Can the advection equation with variable velocity be conservative?

Question

I am trying to understand the advection equation with variable velocity coefficient a bit better. In particular I don't understand how the equation can be conservative.

The advection equation,

$$ \frac{\partial u}{\partial t} + \frac{\partial}{\partial x}(\boldsymbol{v}u) = 0 $$

Let's interpret $u(x,t)$ as being the concentration of some physical species ($cm^{-3}$) or some other physical quantity which cannot be created or destroyed. If we integrate $u(x,t)$ over our domain then we should get constant,

$$ \int_{x_{\text{min}}}^{x_{\text{max}}} u(x,t) dx = \text{constant} $$

(This is what I mean by being conservative.)

If we now let the velocity be a function of space (and time), $\boldsymbol{v}(x,t)$, then the chain rule must be applied to give,

$$ \frac{\partial u}{\partial t} + \boldsymbol{v}\frac{\partial u}{\partial x} + \underbrace{u\frac{\partial \boldsymbol{v}}{\partial x}}_{\text{?}} = 0 $$

The final term "looks" like a source term and this is what I find confusing. It will increase or decrease the quantity $u$ depending on the divergence of the velocity field.

Following this question, I understand how to impose conservation boundary conditions. However, for the variable velocity advection equation I don't understand how conservation boundary conditions can be derived because of the additional "source term" that is introduced by applying the chain rule. Can this equation be conservative? If so, how can correct boundary conditions be applied?

Answer 1

The fundamental quantity in transport is the flux, $\mathbf v u$ for advection. The divergence theorem states that

$$\int_\Omega \nabla\cdot (\mathbf v u) = \int_{\partial \Omega} (\mathbf v u) \cdot \mathbf n . $$

An equation is conservative when it is preserves this equality. Dropping to 1D with $\Omega = (a,b)$ and using the equation $u_t + (\mathbf v u)_x = 0$, we have

$$ \Big(\int_a^b u\Big)_t = \int_a^b u_t = -\int_a^b (\mathbf v u)_x = -\mathbf v u |_a^b $$

where the term on the right is just the difference in flux between the left and right boundaries.
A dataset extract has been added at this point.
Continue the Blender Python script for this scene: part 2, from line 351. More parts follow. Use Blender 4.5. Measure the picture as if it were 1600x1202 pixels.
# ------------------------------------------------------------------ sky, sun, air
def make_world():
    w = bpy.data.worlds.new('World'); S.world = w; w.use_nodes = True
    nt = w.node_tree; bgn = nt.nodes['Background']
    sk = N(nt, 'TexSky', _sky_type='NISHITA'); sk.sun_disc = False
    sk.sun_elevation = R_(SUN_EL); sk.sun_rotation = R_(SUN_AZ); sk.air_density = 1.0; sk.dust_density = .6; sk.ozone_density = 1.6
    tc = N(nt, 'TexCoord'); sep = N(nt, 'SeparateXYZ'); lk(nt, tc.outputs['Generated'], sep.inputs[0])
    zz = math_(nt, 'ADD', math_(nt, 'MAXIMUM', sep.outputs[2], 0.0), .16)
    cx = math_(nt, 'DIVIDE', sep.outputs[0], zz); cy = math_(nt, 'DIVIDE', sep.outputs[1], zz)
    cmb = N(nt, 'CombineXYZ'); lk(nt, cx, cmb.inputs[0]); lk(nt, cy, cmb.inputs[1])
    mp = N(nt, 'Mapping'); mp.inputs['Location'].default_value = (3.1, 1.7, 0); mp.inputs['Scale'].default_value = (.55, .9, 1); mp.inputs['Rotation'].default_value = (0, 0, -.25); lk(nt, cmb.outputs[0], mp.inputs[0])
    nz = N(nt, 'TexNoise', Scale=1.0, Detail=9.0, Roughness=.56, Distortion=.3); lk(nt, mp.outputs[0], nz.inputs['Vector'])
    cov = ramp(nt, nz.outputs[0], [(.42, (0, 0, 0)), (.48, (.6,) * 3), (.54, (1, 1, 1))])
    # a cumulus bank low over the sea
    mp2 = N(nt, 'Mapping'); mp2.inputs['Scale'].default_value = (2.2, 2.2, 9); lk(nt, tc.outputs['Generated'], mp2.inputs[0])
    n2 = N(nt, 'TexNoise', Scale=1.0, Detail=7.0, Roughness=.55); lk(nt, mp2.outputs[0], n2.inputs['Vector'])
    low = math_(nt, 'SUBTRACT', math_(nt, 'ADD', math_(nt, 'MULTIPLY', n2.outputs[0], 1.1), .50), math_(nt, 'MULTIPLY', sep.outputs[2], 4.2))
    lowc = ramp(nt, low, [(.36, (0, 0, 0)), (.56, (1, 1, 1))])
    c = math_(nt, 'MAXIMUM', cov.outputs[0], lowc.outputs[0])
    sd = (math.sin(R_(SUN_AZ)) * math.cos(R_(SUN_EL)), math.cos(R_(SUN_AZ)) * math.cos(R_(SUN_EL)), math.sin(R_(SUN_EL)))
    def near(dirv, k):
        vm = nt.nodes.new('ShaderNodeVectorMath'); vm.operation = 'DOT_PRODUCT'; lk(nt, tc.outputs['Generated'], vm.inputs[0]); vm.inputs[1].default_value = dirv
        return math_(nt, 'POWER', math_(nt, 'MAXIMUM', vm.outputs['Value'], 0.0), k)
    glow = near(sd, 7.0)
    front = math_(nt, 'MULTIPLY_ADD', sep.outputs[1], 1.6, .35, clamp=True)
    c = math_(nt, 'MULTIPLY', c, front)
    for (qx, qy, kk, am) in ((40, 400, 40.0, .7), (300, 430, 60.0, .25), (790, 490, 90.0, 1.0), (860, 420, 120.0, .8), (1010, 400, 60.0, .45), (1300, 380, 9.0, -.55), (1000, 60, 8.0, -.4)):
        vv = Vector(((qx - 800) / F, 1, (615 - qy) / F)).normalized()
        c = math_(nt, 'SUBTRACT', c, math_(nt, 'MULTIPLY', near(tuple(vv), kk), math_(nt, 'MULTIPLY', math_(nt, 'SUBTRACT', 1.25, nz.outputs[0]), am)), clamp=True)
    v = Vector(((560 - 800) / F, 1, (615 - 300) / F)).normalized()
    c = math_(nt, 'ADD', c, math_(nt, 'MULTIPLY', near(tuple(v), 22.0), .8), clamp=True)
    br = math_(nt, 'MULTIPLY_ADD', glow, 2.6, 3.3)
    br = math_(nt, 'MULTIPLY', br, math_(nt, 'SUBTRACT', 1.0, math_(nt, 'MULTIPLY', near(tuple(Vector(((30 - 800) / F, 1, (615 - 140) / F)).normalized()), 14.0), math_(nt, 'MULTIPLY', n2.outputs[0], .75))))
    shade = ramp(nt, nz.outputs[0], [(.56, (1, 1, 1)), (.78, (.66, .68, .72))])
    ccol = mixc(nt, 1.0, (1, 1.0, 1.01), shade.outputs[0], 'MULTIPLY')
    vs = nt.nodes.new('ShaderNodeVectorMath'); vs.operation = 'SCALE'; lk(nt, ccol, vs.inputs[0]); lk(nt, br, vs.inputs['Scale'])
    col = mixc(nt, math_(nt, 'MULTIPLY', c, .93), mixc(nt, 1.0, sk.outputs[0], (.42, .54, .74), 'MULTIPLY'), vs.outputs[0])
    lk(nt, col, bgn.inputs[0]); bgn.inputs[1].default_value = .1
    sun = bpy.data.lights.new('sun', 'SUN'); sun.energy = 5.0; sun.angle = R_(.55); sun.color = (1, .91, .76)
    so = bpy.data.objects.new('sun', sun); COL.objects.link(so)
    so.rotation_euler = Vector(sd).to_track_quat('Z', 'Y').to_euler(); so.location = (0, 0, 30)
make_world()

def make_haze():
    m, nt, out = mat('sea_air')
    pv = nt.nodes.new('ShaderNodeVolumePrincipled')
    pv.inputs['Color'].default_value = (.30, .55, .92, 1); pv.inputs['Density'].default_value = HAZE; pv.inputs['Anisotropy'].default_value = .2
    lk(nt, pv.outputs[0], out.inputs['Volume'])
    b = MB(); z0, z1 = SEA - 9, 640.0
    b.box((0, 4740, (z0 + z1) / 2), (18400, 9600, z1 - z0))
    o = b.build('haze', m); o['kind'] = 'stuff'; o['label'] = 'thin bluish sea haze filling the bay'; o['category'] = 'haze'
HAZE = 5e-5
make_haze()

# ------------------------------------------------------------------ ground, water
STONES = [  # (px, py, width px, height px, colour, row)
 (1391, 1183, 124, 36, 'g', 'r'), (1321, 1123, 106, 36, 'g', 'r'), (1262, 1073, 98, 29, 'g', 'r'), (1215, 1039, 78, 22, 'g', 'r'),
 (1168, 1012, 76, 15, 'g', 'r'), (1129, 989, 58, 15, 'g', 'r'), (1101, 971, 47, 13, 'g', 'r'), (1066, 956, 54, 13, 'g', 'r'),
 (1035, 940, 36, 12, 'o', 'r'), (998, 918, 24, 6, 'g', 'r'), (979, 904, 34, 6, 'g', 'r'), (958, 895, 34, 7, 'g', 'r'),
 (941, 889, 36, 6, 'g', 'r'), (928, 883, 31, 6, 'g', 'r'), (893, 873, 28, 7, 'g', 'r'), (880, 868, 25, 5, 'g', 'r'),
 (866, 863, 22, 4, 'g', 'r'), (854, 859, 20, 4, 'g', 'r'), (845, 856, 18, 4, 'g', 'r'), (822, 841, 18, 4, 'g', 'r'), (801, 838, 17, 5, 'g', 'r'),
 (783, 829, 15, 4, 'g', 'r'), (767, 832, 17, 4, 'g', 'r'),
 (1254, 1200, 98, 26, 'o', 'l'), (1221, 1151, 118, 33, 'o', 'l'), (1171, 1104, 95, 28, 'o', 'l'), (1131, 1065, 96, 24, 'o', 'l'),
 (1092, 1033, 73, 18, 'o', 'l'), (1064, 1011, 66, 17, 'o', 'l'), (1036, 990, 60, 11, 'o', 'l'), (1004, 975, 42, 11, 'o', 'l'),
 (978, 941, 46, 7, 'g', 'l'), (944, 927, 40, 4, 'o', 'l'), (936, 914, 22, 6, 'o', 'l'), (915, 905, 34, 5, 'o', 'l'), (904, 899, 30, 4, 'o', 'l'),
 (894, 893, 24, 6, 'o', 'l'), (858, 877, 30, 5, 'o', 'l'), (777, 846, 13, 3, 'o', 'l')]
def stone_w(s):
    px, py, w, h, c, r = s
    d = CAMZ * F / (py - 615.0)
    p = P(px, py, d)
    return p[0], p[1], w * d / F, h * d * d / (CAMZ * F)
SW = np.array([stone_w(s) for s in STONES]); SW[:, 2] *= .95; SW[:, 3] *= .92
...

Regarding your second observation, the non-conservative (non-divergence) form is misleading (and only justified for smooth solutions). The product $\mathbf v \cdot \nabla u$ is not conservative transport if $\mathbf v$ is not divergence-free (i.e., constant in 1D). You should stick with the conservative form and resist the urge to apply the chain rule when evaluating conservation properties.